Monday, October 4, 2010

Semester Swing!

Yes, its been a million years since I last wrote, and that's because I have been knee deep into school work!  Yuppers!  That means, late nights, sleepless "cat naps" to recharge my weary eyes from reading, and OH the reading, just tons and tons of reading!

Speaking of sleep, I have been having weird dreams recently, which might be due to the idea of looming deadlines weekly...and if not, bi-weekly.  I was just talking to one of my classmates today and mentioned how Mondays in school feel almost the same as Monday's feel when you are working....aka a drag!  But, somehow I will power through, especially since I am working on a paper for one class (mind you when I say working, I mean I didn't actually start yet) and a presentation/paper for another!  YAY!!! grad school, the arena for challenges!  I am dreaming of failing class (I figure this is normal - deep seeded fear of mine since I have ever been in school) and then I dream of someone leaving me in my life (the bf who promises that it will never happen at 2:30 in the morning) and then I dreamt last night of being a key witness to a murder...what is this supposed to represent???

On the school front, got my first couple of grades, and believe it or not, I am NOT failing!  YAY Dale!  I am seeing how people say that going back to school means getting back into the groove of things.  I think that I am there, but I miss the weekends of nothing, which at the moment are filled with multiple 15 page articles to read in order to get ready for the next paper or presentation.

I still have no job, but at the moment I think its a good thing, I cant imagine working any time (half/quater/full) with this course load...I don't know how people do it!?!  BUT - if my job was learning, and as I understand it, it is at the moment - then I am excelling and am almost able to ask for a raise!  The knowledge that I gain from just about every class is amazing, and something that I can honestly say I would have never gotten while working...so yes, I think that this was the right choice for me, for right now, despite the sweat and tears, and multiple vodka shots that are used as motivation for paper completion!

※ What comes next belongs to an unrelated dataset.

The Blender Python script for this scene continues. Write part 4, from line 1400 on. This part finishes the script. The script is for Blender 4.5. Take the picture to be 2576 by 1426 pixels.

Going to the NCA conference in Nov with the bf in tow and hopefully will gain the insight to either pick my topic for the proposal for my intro class or give me some motivation to make my final be a thesis instead of comps (all mumbojumbo if you don't know the context).  I will be looking for organizational things in education I think......

San Deezy as I like to refer it is treating me well, other than random heat waves, I can't really complain...living in cali seems to suit me well at this point....now I just need to find me some $$$$ and we will be just fine!  But, until then -I am content....

....oh and according to my text book on writing research papers....blogging is supposed to be a good exercise to get the creative writing flowing...YAY dale!